Me casei cedo, com 16 anos. E fui começar a criar os filhos. Tive três anos encarriado, foi três meninos. Redobrou mais o trabalho, mas graças a Deus eu criei, Deus criou, que a força é de Dele. Quem ajuda a gente é Deus. E até hoje eu ainda estou fazendo.
Eu comecei a fazer panela e prato. Depois eu fui fazer cuscuzeira, tacho e panela de planta, jarro de planta e agora eu tirei da cabeça este jarro que eu tô fazendo. Foi tirado da cabeça, que ninguém fazia. Fiz também peças com arabesco. Foi o Tulio, no curso que eu fui fazer, que deu nome de arabesco,. Mas eu já fazia de cabeça. Essa pecinha… aí mudou muitas coisas… aprendi fazer botija, porquinhos, aprendi a fazer jarra, pote de carregar água, que a gente carregava água na cabeça. Muitas outras coisas, potinho de leite, torrador, alguidar, muitas peças de loiça. Toda peça de loiça eu sei fazer. Jarro de parede. Tudo. Todo jeito eu faço um jarro. Filtro, filtro de barro eu sei fazer e faço.
Depois da idade, com mais de sessenta anos, chegou um senhor aqui, e me entrevistou e mais duas pessoas. Mas das três entrevistadas a história que valeu foi a minha. Minha história vem de geração pra geração. Veio dos meus bisavôs. Eu não conheci, mas eles eram loiceiros. E eu aprendi com a avó. E as minhas filhas eu ensinei e quiseram as loiças. Minhas meninas tudo queriam ser loiceiras. Minhas loiças não são melhores que as das outras que foram entrevistadas. O que mais valeu foi a história. Quando foi em agosto de 2005 eu fui chamada para receber o certificado de Mestre, no Crato. E tá pendurado na parede. Foi uma benção que Deus me deu. Que nunca pensei que meu trabalho, depois da idade fosse tão valorizado como foi. Lá no Crato fui convidada para ir ao primeiro encontro dos mestres, no Limoeiro do Norte. 16 de agosto eu fui receber o certificado e dia 24 fui para o encontro em Limoeiro do Norte. E daí todos os anos tinha os encontros pra a gente ir. Que eu nunca pensei. E tô hoje com muita força e coragem e vontade.. que eu quero bem meu serviço. Eu gosto do meu serviço. Eu amo meu trabalho.

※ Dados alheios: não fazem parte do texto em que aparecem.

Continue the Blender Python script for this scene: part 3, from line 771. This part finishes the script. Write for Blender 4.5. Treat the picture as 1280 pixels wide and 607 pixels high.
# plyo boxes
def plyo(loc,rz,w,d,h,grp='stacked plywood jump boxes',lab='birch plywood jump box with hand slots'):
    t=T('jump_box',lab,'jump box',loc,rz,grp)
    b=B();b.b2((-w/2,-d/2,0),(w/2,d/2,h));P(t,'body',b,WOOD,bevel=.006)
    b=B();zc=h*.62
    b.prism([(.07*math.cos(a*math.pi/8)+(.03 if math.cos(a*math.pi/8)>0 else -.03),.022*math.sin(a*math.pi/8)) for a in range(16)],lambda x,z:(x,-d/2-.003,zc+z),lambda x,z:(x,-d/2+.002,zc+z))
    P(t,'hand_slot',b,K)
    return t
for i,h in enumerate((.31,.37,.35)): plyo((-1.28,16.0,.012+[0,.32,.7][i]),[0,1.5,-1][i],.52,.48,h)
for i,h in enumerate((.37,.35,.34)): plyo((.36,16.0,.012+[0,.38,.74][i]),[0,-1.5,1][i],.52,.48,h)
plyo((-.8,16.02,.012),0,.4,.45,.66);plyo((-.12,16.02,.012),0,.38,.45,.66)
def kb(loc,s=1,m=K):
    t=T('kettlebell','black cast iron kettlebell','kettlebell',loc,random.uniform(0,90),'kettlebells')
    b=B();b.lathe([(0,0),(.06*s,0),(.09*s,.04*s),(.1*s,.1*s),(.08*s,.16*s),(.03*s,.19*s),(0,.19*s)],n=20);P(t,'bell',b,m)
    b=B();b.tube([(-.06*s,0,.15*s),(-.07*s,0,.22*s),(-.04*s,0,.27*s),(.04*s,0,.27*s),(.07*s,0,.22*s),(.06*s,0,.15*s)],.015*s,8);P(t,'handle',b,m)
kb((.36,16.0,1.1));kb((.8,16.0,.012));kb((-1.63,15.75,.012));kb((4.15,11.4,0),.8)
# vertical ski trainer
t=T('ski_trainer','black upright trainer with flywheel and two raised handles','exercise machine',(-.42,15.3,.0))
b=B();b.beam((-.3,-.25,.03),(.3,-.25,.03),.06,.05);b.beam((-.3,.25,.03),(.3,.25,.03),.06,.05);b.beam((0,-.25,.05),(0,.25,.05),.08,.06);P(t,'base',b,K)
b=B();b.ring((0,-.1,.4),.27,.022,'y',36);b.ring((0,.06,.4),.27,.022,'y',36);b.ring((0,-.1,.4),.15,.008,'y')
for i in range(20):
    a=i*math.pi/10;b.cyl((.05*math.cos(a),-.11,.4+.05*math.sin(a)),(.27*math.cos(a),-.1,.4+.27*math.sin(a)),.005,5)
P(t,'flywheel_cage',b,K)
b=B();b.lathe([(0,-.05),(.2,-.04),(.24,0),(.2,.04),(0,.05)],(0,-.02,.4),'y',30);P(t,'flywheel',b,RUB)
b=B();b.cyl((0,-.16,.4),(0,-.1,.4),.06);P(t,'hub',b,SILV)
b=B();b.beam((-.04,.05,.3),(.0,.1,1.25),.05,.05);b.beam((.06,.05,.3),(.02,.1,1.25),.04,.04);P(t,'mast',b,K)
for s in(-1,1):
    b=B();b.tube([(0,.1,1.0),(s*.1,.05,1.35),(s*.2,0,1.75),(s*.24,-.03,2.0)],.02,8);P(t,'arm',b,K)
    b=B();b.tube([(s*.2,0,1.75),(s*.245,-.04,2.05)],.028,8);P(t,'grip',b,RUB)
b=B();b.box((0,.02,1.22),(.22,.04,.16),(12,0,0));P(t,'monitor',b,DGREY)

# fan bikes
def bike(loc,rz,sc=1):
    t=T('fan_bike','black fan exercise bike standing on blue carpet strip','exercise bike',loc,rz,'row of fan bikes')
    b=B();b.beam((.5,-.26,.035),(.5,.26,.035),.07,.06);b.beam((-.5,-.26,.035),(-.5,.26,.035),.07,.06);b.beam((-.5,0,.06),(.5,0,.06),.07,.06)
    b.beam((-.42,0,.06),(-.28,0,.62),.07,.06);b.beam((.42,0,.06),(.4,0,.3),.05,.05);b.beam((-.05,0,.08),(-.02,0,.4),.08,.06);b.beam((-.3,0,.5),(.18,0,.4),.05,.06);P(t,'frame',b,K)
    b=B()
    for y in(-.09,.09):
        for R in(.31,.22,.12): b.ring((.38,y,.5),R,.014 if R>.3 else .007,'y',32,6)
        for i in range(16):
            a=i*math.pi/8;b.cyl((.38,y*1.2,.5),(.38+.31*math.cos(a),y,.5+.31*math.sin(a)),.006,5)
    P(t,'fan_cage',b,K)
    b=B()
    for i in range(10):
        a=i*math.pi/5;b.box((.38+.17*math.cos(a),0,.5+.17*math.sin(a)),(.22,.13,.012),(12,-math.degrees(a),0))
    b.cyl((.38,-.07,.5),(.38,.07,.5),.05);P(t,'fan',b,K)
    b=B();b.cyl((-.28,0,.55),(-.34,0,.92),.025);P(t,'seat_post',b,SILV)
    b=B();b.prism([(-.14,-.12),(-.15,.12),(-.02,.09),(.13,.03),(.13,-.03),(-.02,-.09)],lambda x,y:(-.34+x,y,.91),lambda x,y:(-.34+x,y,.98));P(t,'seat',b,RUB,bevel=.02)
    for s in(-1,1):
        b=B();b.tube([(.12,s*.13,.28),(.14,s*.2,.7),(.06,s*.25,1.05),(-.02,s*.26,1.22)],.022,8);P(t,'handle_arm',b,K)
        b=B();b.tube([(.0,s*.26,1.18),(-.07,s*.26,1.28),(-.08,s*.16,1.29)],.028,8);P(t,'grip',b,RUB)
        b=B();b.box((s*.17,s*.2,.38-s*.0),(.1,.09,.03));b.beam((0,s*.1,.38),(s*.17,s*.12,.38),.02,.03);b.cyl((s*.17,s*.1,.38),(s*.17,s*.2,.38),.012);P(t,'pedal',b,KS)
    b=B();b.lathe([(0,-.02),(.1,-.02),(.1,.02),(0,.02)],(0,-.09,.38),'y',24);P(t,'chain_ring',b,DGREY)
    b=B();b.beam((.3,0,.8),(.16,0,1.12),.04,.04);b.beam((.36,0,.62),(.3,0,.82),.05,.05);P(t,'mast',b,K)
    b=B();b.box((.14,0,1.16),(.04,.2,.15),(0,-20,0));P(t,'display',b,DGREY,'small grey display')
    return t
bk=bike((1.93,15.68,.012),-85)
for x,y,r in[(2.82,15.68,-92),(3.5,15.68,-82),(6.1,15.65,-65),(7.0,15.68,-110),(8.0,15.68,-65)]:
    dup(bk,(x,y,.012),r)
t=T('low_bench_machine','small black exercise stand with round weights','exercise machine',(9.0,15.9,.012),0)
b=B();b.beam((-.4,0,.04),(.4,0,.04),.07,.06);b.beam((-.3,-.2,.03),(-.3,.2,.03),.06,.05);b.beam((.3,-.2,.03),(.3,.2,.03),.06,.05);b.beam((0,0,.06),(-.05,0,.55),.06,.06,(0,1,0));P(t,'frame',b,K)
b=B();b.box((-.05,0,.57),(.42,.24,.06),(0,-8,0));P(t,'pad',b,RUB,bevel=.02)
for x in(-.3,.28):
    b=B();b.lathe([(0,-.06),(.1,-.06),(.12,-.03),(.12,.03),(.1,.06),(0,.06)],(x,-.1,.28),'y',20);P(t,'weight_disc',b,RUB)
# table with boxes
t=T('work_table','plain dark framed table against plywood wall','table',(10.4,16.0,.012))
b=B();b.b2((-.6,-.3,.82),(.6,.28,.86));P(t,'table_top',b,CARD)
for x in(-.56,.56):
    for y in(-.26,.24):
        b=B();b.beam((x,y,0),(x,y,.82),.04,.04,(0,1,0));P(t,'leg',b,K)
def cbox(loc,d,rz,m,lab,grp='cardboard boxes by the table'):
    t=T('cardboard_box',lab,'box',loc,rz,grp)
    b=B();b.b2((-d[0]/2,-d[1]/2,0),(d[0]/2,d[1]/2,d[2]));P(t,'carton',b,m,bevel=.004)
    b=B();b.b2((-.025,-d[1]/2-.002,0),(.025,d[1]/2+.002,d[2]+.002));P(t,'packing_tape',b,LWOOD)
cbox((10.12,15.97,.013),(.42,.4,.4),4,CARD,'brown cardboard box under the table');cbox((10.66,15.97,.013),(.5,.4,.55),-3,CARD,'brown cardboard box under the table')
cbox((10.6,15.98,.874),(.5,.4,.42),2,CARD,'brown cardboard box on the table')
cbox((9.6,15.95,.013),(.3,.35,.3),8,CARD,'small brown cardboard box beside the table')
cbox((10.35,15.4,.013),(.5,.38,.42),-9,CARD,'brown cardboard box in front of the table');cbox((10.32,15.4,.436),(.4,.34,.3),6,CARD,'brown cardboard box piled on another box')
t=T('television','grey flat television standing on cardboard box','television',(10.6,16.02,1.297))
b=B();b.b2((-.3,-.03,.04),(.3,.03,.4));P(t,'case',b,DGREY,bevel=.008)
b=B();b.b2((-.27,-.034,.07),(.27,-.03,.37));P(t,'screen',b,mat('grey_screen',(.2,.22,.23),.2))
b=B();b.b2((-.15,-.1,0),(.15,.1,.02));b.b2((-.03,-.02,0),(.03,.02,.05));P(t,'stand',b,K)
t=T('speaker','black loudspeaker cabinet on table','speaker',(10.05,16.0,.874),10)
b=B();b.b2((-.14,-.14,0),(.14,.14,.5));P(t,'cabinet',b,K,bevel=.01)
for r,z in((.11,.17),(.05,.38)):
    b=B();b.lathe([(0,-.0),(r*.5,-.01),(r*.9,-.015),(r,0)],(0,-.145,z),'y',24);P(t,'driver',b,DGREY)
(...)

Ser mestra é uma felicidade, é uma benção. Porque ser mestre é o saber. É saber e aprender mais. Quando a gente se acha no meio dos outros mestres ver que sabe e também vai aprendendo mais. Com a união, com a felicidade, com o prazer… Eu sou muito feliz com o meu trabalho, com a minha cultura. Por causa dela que eu ganhei o certificado de mestre da cultura.
Eu ensinei a cultura do barro para as minhas filhas. Eu botei as minhas seis filhas mulher, com sete anos de idade, para trabalhar, cavar barro e ir fazendo as peças porque eu não podia dar o que elas queriam. Elas tinham de trabalhar para comprar as coisas delas. Tudo são loiceiras.
Porque nas antigas, na era de 1950 o tempo era muito difícil. Não é como agora que você tem tudo nas mãos. Agora menino não trabalha, menino é só pra estudar e vai pro colégio e não estuda. No meu tempo as coisas eram muito difícil. Se você não trabalhasse você não se vestia, nem se calçava.
O trabalho de fazer loiça eu penso que não vai se acabar porque eu já tô dessa idade e faço, tem outras mais novas que tem gosto de fazer, tem outra mais velha do que eu que também tem gosto. Minhas filhas não deixam de fazer também. Eu penso que não se acaba não! Não pode se acabar essa cultura de loiça. Só se não vender mais de jeito nenhum. Porque tem muita saída aqui pra Fortaleza,
Para fazer a loiça de barro primeiramente eu vou no barreiro, trago um barro vermelho. Volto e despejo em uma vasilha. Vou pegar um barro roxo na baixa. Junto os dois e vou aguando. Agou quatro vezes pra ele ficar no ponto de amassar e começar a fazer a massa com uma areiazinha do riacho também. A gente tem que amassar com a areia e é desse jeito. Se eu fizer hoje, se for um alguidar ou um prato, já tá boa de queimar. Pra queimar eu enfurno no forno, cobre com uns caco todinho, bota o fogo fora da boca do forno e vai botando só as brasas pra ir esquentando. O vapor vai subindo. Com uma hora você bota o fogo mais pra dentro do forno. Com quatro horas pega um pouquinho de água e salpica em cima dos cacos e quando está chiando aquela água em cima, aí pode encher o forno de lenha. Aí caldeia, fica vermelha assim. Aí tá no ponto!